* [Stated task]:
Gather up every line that includes the string "pixels".

* [Dataset extract]:
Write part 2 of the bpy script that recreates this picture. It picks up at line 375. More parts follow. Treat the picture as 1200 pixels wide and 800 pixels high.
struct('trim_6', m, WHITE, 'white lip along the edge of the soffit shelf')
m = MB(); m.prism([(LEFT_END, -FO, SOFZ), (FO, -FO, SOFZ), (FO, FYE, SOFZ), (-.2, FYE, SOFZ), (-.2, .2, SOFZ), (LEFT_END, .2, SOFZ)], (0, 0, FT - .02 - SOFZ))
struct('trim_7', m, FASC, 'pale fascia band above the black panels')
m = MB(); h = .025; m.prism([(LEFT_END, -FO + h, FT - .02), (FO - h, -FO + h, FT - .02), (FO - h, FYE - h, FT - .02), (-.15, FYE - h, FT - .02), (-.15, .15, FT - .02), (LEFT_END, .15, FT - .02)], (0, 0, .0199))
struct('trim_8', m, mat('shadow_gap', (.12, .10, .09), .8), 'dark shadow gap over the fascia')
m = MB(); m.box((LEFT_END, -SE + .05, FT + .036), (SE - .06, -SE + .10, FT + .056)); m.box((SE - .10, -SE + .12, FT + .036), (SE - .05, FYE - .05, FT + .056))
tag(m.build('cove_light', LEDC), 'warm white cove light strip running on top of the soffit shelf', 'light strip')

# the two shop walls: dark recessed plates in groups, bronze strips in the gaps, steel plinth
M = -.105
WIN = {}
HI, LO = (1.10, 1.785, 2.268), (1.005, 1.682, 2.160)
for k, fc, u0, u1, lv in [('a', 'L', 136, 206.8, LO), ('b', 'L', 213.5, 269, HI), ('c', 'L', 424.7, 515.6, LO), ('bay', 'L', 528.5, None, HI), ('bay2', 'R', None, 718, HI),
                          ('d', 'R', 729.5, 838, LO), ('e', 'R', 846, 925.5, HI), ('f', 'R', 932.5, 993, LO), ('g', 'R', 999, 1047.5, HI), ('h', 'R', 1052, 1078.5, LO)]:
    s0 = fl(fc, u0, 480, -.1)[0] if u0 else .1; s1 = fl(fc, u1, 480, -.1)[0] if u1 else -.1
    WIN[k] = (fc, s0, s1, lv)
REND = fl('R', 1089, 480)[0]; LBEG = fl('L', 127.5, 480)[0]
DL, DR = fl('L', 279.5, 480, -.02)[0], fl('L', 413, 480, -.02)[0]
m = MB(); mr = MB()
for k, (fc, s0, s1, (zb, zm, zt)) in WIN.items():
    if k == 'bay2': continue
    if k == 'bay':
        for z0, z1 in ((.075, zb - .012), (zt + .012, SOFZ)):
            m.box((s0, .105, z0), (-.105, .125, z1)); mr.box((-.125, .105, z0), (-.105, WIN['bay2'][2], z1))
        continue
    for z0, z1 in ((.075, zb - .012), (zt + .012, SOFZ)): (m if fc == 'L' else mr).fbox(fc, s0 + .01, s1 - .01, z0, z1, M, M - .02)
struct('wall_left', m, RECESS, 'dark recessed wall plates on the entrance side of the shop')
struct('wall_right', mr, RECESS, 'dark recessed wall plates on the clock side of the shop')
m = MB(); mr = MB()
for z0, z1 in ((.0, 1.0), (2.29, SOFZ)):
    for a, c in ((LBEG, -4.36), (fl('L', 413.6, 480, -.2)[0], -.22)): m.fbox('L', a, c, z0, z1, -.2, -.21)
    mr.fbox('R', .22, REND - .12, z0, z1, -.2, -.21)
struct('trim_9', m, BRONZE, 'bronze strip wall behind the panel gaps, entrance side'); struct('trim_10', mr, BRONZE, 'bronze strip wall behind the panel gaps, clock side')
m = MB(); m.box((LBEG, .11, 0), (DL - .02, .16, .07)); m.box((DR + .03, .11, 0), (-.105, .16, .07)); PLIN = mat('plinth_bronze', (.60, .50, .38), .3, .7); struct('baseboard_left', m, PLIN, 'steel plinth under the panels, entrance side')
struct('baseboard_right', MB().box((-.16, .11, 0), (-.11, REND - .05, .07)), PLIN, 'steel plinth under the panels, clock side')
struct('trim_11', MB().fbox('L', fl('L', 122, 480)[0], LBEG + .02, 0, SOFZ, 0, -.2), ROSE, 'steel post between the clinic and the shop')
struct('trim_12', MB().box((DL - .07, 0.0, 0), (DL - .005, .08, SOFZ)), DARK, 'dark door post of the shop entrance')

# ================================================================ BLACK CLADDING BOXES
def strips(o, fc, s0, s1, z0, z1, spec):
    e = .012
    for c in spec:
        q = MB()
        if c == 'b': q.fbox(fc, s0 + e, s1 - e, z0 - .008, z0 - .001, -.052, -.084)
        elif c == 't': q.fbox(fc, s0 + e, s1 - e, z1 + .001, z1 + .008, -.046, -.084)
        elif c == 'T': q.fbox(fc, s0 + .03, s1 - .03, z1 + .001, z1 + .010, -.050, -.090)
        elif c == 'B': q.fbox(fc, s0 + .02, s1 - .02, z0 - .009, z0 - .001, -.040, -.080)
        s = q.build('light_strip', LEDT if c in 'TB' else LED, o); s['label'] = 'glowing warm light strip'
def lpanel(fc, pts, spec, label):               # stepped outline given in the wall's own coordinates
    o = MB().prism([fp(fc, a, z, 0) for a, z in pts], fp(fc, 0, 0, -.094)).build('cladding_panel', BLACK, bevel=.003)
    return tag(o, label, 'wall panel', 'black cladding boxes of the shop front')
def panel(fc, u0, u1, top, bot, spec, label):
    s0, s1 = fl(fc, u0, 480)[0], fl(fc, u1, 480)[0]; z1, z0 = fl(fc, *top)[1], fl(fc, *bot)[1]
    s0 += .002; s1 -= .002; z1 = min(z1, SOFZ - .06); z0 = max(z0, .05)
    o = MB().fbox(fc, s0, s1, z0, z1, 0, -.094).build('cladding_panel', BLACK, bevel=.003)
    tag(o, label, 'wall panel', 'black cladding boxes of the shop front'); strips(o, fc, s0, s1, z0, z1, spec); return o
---
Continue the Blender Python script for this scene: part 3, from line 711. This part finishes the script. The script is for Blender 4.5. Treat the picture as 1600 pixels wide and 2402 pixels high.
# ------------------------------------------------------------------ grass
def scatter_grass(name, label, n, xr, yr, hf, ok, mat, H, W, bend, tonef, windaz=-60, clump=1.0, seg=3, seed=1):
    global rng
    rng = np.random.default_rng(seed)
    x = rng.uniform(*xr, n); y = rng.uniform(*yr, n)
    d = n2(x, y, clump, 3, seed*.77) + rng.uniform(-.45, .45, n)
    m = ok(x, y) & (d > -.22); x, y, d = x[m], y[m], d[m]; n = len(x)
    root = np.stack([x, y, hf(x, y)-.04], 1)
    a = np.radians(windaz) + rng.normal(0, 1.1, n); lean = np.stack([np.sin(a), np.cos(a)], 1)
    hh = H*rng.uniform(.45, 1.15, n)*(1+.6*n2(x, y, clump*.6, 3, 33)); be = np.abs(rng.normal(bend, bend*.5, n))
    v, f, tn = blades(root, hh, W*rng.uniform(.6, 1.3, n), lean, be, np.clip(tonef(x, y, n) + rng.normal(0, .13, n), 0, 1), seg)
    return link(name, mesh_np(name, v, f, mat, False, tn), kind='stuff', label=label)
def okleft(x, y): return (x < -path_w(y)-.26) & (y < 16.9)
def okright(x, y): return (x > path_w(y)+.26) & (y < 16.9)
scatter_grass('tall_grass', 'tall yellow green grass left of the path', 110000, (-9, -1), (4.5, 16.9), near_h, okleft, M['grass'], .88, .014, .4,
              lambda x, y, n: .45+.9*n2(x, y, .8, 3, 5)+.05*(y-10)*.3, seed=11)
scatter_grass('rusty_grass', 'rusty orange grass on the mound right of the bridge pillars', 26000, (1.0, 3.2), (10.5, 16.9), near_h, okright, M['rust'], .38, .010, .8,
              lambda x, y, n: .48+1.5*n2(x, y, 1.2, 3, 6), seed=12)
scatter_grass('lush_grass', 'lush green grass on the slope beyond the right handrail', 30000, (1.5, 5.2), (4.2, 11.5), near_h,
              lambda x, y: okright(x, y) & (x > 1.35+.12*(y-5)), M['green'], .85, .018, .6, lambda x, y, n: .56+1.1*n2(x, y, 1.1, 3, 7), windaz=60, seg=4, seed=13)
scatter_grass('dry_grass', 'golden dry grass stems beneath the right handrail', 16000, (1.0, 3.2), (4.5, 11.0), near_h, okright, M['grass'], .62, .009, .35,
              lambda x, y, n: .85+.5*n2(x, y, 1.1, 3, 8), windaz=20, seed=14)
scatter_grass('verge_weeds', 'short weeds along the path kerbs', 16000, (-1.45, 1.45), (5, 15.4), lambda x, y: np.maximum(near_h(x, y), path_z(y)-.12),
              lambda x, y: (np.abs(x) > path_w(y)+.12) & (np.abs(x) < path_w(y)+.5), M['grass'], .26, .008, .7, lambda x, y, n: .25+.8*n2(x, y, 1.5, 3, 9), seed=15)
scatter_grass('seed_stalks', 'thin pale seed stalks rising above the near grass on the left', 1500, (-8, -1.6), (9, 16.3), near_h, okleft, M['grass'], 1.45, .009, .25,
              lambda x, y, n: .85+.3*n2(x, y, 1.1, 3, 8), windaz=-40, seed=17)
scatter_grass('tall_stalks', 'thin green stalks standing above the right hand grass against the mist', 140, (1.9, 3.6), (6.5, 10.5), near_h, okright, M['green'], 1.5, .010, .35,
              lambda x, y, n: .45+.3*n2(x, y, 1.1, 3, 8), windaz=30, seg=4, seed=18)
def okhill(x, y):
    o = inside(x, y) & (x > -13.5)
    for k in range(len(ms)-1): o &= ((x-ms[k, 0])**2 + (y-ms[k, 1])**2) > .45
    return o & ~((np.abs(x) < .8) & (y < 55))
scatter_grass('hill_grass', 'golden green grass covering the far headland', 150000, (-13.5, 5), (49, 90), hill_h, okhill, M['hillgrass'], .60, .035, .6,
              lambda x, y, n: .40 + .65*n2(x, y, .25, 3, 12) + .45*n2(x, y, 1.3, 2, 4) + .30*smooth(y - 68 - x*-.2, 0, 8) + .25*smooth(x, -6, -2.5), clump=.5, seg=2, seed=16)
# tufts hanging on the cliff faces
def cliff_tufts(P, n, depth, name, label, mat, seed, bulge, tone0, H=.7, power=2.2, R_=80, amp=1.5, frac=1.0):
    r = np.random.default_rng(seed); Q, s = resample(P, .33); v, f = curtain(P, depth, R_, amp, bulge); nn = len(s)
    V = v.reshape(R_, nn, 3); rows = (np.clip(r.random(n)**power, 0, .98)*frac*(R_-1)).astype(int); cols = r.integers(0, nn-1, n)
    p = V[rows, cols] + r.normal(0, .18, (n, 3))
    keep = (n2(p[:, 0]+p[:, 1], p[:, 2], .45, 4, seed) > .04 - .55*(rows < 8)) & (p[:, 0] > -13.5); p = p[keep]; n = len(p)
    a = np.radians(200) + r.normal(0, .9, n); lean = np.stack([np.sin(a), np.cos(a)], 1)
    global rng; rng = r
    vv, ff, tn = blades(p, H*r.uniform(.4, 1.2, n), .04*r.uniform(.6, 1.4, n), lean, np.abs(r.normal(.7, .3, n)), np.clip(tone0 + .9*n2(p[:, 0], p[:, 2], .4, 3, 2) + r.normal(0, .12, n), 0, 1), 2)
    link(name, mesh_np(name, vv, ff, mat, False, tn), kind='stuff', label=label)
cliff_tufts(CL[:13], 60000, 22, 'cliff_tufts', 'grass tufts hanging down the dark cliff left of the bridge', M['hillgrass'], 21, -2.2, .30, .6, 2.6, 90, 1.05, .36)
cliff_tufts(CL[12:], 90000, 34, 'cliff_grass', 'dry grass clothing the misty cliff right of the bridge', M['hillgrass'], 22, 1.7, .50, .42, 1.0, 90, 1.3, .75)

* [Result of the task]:
Write part 2 of the bpy script that recreates this picture. It picks up at line 375. More parts follow. Treat the picture as 1200 pixels wide and 800 pixels high.
Continue the Blender Python script for this scene: part 3, from line 711. This part finishes the script. The script is for Blender 4.5. Treat the picture as 1600 pixels wide and 2402 pixels high.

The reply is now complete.